Only a few global players will have the scale and resources to serve large customers and the mass market. At the same time, different access technologies, business models and partners as well as different regulatory conditions should cause mobile payments services and solutions to be fragmented for the next two years.

Under these circumstances, Gartner predicts there will be opportunities for service and solution providers to offer customized offerings tailored to local market needs.  
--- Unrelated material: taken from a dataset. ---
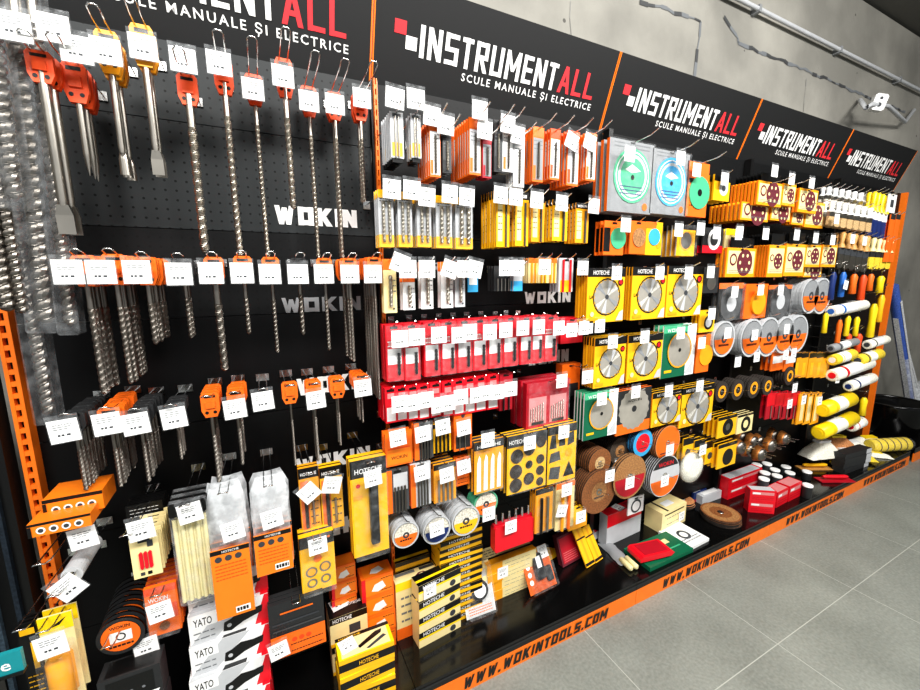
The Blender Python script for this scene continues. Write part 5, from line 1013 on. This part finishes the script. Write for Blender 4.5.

This is already apparent in the United States, where near field communications-based mobile payments solutions from Google and Isis are competing with cloud-based solutions such as PayPal as well as other business models.

The eBay iPhone app.

Web/WAP is the preferred access technology in North America and Western Europe, where mobile Internet is commonly available and will account for about 88 percent of total transactions in North America and about 80 percent in Western Europe by 2016.

NFC adoption for mobile payments is expected to remain low because NFC requires a change in user behavior. The technology also requires the various stakeholders, including banks, mobile carriers, card networks and merchants, to collaborate, something that takes time to develop.

Gartner expects mobile ticketing will be the primary driver for NFC transactions until retail payments begin to pick up in 2016.

“Mobile commerce is red hot and nearly every retailer is launching a mobile optimized site. A relative few, on the other hand, are pushing hard on mobile payments at checkout,” Mr. Kerr said. “PayPal is making waves by partnering with retailers like JC Penney to seize the momentum high ground, but mobile payments will take many years to become faster and better than using a credit card.”

Retailers will emulate Starbuck
Online e-commerce purchases as well as in-store purchases are expected to drive mobile payment transactions in North America and Western Europe.

Already, major retailers such as Amazon and eBay have developed strong mobile storefronts and have seen significant growth from the mobile channel.

For in-store purchases, Starbucks’ mobile app has been successful and is being rolled out more broadly.

Gartner expects a large number of merchants to introduce their own mobile payment services in response to Starbucks’ success.

By region, Asia/Pacific and Africa together will account for more than 60 percent of global mobile payments volume in 2016 while North America will be the third-largest region by value in 2016.

“Large retailers who transact in small dollar amounts will lead the way,” Mr. Kerr said. “Starbucks is the best example.

“They are the gold-standard in the mobile transaction space, and they have done this is short order by leveraging their popular payment cards into mobile,” he said.

“Smart merchants will roll current prepaid card programs into mobile apps or sites, versus making the mistake of thinking that consumers want to cut up their credit cards right away. They don’t.”